C’est ce type de situation qui constitue l’objet de ma recherche pour Création en Cours. Comment, dans un premier temps un objet, un élément habituellement considéré sans vie ou sans moyen propre de mobilité peut à la faveur d’action extérieure se mettre en mouvement, s’animer, émettre des sons en donnant l’illusion d’une action intelligente, raisonnée et mystérieuse, avec une apparence esthétiquement surprenante ? Puis, comment ces phénomènes résultant de propriétés physiques peuvent être analysés, reproduits et réutilisés pour de nouvelles interprétations ?
Mobil s’attache à répondre à ces questionnements. Dans le cas du peuplier, c’est la constitution des feuilles, un côté argenté, un côté foncé qui fait miroiter et donne cet aspect chatoyant et métallique à son feuillage sous l’effet d’un flux d’air en faisant apparaître tantôt une face, tantôt l’autre. Pour les cordages, est-ce qu’il serait possible d’imaginer et de réaliser un instrument de musique inspiré par ce système de percussions autonome ? Est-il possible de recréer ces situations “naturelles” ? Construire une oeuvre artistique, un artefact soumis à la demande aux mêmes modifications, aux mêmes possibilités de mouvement, à partir de matériaux manufacturés, du métal, des matières recyclées, du papier, ou d’origine naturelle, etc.
Mobil exige d’observer et de documenter ces situations insolites, ces couples objets-inanimés/phénomènes-extérieurs produisant une forme étrange de “vie spontanée”, une autonomie imprévisible, une forme archaïque d’émancipation par rapport à l’état initial. Les phénomènes extérieurs possibles en jeu sont multiples, courant d’air, chaleur, flamme, rayonnement solaire, flux de liquide, humidité, champ magnétique, gravité, équilibre, souplesse et élasticité des matériaux, mémoire des formes, etc.
Ces phénomènes peuvent s’appliquer à d’innombrables sujets, minéraux, végétaux (feuilles, branches, herbes), liquides, objets de récupération, poils, plumes, os, etc. Les effets possibles : un son, une résonance, un contraste coloré, un mouvement gracieux, fascinant, répétitif ou plutôt erratique, une modification d’aspect (couleur, nature), etc. Les interprétations (souvent anthropomorphes): une danse comique, un langage inconnu, une mélopée, un être surnaturel, un code secret, un graphisme.
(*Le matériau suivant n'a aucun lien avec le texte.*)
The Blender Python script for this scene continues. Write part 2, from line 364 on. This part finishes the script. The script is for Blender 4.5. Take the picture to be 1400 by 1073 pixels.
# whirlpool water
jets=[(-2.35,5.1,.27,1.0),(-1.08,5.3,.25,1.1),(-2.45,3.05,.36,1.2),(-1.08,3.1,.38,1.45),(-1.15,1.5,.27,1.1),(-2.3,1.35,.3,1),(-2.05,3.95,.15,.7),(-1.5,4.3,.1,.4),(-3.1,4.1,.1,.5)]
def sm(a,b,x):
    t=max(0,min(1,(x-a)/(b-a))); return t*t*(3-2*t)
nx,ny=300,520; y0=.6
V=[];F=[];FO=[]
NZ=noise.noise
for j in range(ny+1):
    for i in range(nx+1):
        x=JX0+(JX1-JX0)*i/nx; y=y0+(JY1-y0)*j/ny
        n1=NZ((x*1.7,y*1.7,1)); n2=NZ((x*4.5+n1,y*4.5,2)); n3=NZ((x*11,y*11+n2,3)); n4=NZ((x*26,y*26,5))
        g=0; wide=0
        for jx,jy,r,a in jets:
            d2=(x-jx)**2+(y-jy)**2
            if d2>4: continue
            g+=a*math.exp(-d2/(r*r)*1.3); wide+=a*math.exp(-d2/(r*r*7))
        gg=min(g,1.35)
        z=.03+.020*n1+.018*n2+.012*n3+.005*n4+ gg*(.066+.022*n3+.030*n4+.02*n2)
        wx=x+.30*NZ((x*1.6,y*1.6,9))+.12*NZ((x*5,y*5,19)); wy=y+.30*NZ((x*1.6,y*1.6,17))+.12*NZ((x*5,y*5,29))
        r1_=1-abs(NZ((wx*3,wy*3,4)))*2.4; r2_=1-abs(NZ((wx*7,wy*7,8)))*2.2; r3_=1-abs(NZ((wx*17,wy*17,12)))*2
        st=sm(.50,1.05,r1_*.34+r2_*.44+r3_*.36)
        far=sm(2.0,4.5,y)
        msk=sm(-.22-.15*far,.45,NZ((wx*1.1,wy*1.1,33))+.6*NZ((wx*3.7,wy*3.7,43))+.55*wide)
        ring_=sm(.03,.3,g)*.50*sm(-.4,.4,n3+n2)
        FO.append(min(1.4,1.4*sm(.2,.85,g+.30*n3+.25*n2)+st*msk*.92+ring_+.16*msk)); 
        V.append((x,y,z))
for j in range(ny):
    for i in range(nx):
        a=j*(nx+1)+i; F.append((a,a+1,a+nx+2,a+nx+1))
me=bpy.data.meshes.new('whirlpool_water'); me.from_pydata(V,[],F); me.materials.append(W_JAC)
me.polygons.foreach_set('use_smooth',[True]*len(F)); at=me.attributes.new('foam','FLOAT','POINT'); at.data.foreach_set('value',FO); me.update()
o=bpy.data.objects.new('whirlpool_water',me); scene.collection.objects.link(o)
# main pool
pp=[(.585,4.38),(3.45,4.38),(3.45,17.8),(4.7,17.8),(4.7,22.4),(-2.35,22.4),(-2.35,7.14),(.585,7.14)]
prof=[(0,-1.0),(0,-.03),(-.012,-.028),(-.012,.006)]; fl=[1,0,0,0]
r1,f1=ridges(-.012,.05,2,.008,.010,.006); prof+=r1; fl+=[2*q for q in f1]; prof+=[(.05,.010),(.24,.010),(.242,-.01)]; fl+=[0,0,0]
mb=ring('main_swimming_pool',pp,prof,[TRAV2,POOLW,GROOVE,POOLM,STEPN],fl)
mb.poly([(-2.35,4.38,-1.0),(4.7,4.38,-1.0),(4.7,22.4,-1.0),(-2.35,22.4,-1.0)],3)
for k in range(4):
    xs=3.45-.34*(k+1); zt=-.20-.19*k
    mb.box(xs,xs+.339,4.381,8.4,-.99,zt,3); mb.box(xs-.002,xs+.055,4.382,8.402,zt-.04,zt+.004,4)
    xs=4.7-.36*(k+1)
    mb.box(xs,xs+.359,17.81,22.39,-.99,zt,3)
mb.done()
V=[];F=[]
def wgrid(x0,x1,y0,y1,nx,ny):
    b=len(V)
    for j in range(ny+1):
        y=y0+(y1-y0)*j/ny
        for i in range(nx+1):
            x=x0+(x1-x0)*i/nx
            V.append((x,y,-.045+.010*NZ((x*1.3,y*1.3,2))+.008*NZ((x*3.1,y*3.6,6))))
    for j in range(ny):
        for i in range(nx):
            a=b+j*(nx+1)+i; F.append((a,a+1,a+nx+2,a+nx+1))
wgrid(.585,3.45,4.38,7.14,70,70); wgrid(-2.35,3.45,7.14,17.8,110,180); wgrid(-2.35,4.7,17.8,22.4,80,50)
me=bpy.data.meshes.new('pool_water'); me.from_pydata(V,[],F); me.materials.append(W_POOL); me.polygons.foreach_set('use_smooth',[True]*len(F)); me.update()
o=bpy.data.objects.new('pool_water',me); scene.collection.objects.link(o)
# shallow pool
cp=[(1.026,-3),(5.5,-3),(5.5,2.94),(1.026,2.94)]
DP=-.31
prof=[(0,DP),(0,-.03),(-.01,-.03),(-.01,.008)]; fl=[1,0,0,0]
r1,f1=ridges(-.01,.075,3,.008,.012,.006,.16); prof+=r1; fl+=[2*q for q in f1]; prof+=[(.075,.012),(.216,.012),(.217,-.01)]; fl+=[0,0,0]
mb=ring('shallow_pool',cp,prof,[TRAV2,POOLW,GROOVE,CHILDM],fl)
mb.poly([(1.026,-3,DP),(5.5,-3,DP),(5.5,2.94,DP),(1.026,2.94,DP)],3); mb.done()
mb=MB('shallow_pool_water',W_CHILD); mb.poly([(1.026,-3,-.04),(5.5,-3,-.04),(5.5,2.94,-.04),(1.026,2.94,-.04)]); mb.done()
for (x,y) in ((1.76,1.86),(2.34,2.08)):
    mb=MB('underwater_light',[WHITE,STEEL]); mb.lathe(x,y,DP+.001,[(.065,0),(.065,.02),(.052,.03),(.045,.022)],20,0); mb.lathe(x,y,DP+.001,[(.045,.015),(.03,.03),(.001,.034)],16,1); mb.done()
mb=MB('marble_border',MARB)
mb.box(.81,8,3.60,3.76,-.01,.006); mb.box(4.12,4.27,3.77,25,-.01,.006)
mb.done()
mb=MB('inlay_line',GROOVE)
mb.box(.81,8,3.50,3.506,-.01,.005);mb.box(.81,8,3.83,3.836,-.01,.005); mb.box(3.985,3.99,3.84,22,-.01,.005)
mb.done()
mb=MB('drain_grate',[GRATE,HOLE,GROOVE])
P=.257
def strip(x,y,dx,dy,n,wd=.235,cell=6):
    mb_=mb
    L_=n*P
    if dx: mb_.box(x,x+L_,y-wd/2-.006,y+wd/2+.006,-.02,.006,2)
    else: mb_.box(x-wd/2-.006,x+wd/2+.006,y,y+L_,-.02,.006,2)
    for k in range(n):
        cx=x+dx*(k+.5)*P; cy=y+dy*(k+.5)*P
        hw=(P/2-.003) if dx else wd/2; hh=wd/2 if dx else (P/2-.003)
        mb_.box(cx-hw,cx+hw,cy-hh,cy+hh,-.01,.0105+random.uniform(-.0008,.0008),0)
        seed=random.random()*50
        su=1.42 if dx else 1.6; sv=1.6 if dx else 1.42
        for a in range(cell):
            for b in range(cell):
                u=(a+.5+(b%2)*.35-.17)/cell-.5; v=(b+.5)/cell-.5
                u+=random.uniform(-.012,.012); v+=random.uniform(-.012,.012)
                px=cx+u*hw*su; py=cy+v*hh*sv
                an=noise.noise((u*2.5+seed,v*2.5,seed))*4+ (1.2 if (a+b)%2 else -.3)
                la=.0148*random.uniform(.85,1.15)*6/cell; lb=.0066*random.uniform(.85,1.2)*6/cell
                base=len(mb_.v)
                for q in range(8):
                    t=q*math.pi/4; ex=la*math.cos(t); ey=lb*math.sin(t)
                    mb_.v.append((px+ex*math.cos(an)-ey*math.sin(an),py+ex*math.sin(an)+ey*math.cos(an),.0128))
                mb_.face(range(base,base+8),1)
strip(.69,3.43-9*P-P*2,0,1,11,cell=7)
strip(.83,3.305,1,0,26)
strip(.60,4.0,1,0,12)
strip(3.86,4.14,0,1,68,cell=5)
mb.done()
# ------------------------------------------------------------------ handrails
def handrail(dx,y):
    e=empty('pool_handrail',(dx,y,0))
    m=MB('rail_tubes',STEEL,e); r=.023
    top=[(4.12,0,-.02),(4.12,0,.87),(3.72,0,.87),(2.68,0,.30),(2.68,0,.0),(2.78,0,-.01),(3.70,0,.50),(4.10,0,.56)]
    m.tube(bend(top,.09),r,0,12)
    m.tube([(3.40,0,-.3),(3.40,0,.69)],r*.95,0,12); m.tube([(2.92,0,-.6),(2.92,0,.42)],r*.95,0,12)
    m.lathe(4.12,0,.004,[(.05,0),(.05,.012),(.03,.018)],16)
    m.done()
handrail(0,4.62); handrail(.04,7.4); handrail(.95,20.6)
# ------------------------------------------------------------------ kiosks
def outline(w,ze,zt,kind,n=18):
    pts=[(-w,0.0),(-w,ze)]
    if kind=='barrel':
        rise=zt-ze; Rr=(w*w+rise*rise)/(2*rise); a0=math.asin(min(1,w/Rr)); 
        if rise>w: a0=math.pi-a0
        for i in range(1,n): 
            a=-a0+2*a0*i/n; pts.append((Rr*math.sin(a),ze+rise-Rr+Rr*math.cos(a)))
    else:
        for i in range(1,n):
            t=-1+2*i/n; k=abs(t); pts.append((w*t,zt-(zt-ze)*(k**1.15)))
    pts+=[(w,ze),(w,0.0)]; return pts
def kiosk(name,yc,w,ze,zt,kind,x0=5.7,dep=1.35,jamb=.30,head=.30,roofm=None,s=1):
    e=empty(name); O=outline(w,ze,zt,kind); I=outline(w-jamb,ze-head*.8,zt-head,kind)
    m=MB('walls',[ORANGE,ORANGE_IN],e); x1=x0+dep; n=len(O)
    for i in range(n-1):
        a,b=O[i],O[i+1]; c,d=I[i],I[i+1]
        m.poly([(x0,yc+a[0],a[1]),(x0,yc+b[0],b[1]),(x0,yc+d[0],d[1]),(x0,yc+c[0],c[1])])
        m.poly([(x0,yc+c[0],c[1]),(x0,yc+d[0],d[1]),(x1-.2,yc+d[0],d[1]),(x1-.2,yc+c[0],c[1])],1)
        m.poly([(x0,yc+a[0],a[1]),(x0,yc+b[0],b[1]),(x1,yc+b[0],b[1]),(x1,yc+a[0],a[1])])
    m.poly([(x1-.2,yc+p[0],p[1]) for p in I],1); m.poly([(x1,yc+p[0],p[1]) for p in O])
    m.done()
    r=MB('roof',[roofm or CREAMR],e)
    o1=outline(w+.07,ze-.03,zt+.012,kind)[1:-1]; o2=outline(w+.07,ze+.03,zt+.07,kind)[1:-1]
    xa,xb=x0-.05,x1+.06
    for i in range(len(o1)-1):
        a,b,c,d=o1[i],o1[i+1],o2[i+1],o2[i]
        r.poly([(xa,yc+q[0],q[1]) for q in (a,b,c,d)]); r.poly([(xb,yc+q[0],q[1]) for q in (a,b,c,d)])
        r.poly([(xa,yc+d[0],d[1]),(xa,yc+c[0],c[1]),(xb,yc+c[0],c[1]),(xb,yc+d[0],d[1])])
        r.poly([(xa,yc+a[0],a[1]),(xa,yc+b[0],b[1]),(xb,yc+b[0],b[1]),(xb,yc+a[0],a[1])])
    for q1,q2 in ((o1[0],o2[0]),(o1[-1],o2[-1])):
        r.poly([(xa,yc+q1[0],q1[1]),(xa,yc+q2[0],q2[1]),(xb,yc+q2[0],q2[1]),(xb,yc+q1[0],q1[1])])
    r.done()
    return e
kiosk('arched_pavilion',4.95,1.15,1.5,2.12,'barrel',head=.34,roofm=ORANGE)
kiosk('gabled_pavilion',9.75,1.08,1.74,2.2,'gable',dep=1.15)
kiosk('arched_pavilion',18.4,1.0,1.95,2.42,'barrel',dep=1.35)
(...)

L’opportunité de la résidence Création en Cours serait l’occasion de développer cette recherche à l'échelle d’un territoire défini, avec ses ressources propres, son biotope, qu’il soit urbain ou rural.
Mobil se propose dans un deuxième temps, en s’appuyant sur ces observations et ces savoirs de créer une série de machineries simples utilisant en les reproduisant les phénomènes en jeu. La réalisation de ces machineries sera régulièrement documentée et archivée, (vidéos, photos) partagée tout au long de la résidence sur différents réseaux sociaux.
Enfin, l’ultime étape de mon intervention sera la présentation de cette série de sculptures animées dans un environnement emblématique sous la forme d’une exposition éphémère, une sorte de sentier-découverte que l’on pourra parcourir.